Task objective: Without including any images, repeat the data exactly.

Listed records:
** START **
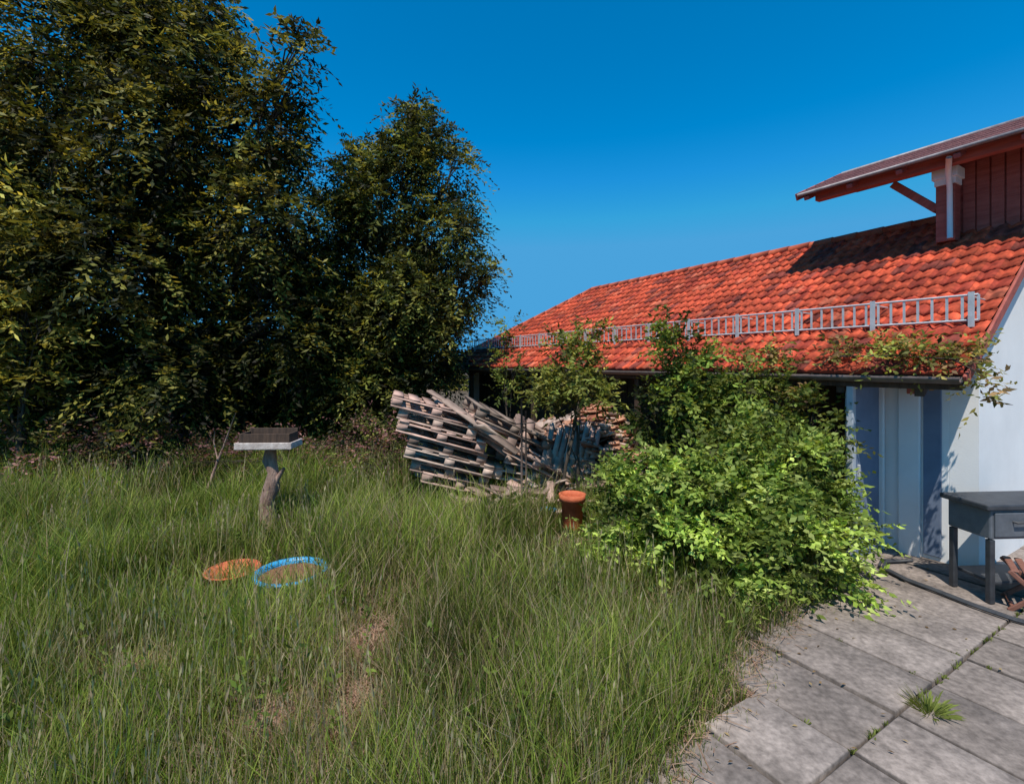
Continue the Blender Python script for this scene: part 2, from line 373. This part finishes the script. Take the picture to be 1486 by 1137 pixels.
box('post_brace',(2.42,1.22,4.54),(.1,.1,.72),M_redwood,H,(math.radians(-45),0,0))
tubeobj('downpipe',[(1.93,.70,4.80),(2.1,.76,4.66),(2.28,.80,4.52),(2.29,.80,3.85)],.032,M_white,H)

# ------------------------------------------------------------ ground & patio
n=160
gx=np.concatenate([[-400,-120,-50],np.linspace(-24,16,n),[50,120,400]]); gy=np.concatenate([[-400,-100,-20],np.linspace(-4,26,n),[60,150,500]])
X,Y=np.meshgrid(gx,gy); Z=np.where((np.abs(X)<24)&(Y<26),.02*np.sin(X*1.3+1)*np.sin(Y*1.1)+.012*np.sin(X*5)*np.sin(Y*4.3),0)-.035
V=np.stack([X,Y,Z],-1).reshape(-1,3); nx=len(gx)
I=[(j*nx+i,j*nx+i+1,(j+1)*nx+i+1,(j+1)*nx+i) for j in range(len(gy)-1) for i in range(nx-1)]
npmesh('ground',V,0,M_dirt,None,None,True,I)
ey=np.array([-3,1.0,2.3,2.64,3.1,3.73,4.2,4.49,5.26,5.6,6.5]); ex=np.array([.2,.35,.78,1.05,1.55,2.06,2.75,3.10,3.62,3.85,3.7])
def edge(y): return np.interp(y,ey,ex)
V=[];I=[];C=[]
su,sd_=.56,2.24
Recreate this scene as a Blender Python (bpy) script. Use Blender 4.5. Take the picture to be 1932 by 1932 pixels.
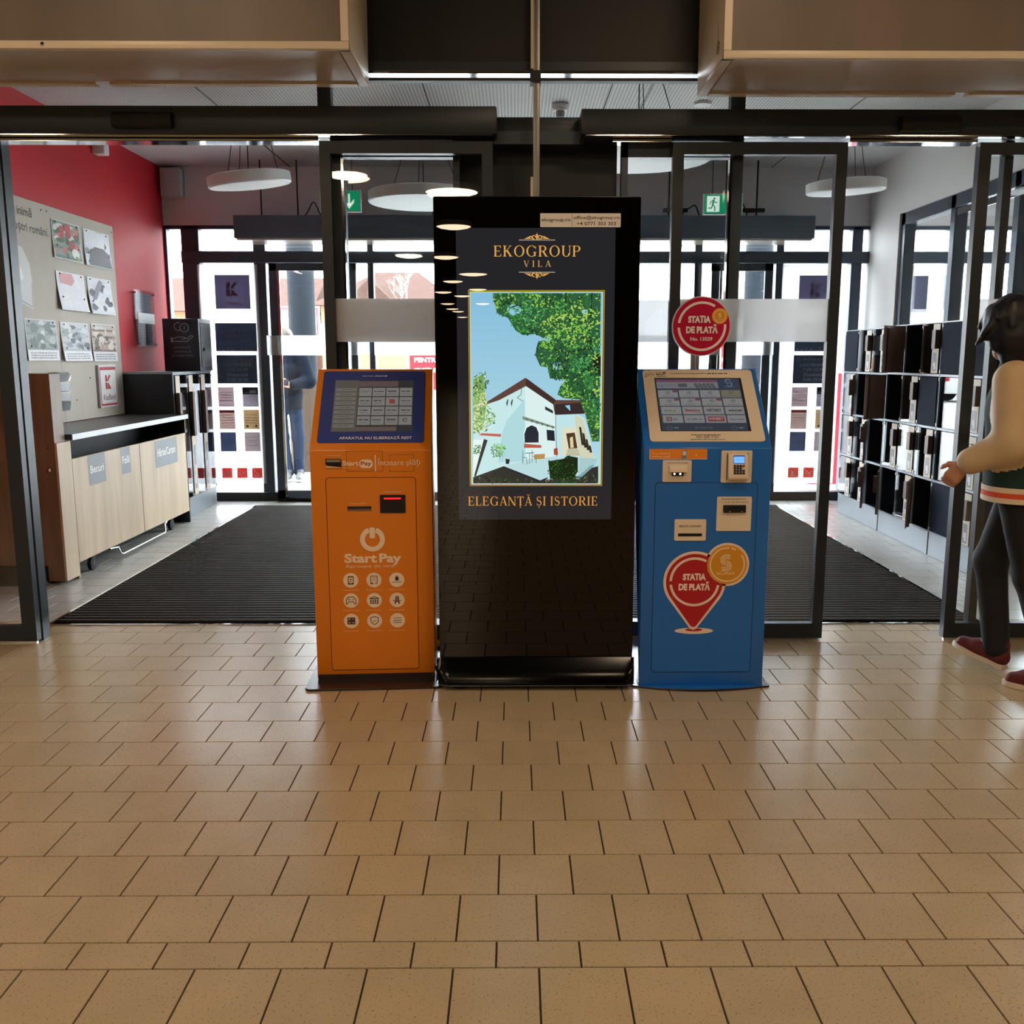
** END **
Task answer:
Continue the Blender Python script for this scene: part 2, from line 373. This part finishes the script. Take the picture to be 1486 by 1137 pixels.
box('post_brace',(2.42,1.22,4.54),(.1,.1,.72),M_redwood,H,(math.radians(-45),0,0))
tubeobj('downpipe',[(1.93,.70,4.80),(2.1,.76,4.66),(2.28,.80,4.52),(2.29,.80,3.85)],.032,M_white,H)

# ------------------------------------------------------------ ground & patio
n=160
gx=np.concatenate([[-400,-120,-50],np.linspace(-24,16,n),[50,120,400]]); gy=np.concatenate([[-400,-100,-20],np.linspace(-4,26,n),[60,150,500]])
X,Y=np.meshgrid(gx,gy); Z=np.where((np.abs(X)<24)&(Y<26),.02*np.sin(X*1.3+1)*np.sin(Y*1.1)+.012*np.sin(X*5)*np.sin(Y*4.3),0)-.035
V=np.stack([X,Y,Z],-1).reshape(-1,3); nx=len(gx)
I=[(j*nx+i,j*nx+i+1,(j+1)*nx+i+1,(j+1)*nx+i) for j in range(len(gy)-1) for i in range(nx-1)]
npmesh('ground',V,0,M_dirt,None,None,True,I)
ey=np.array([-3,1.0,2.3,2.64,3.1,3.73,4.2,4.49,5.26,5.6,6.5]); ex=np.array([.2,.35,.78,1.05,1.55,2.06,2.75,3.10,3.62,3.85,3.7])
def edge(y): return np.interp(y,ey,ex)
V=[];I=[];C=[]
su,sd_=.56,2.24
Recreate this scene as a Blender Python (bpy) script. Use Blender 4.5. Take the picture to be 1932 by 1932 pixels.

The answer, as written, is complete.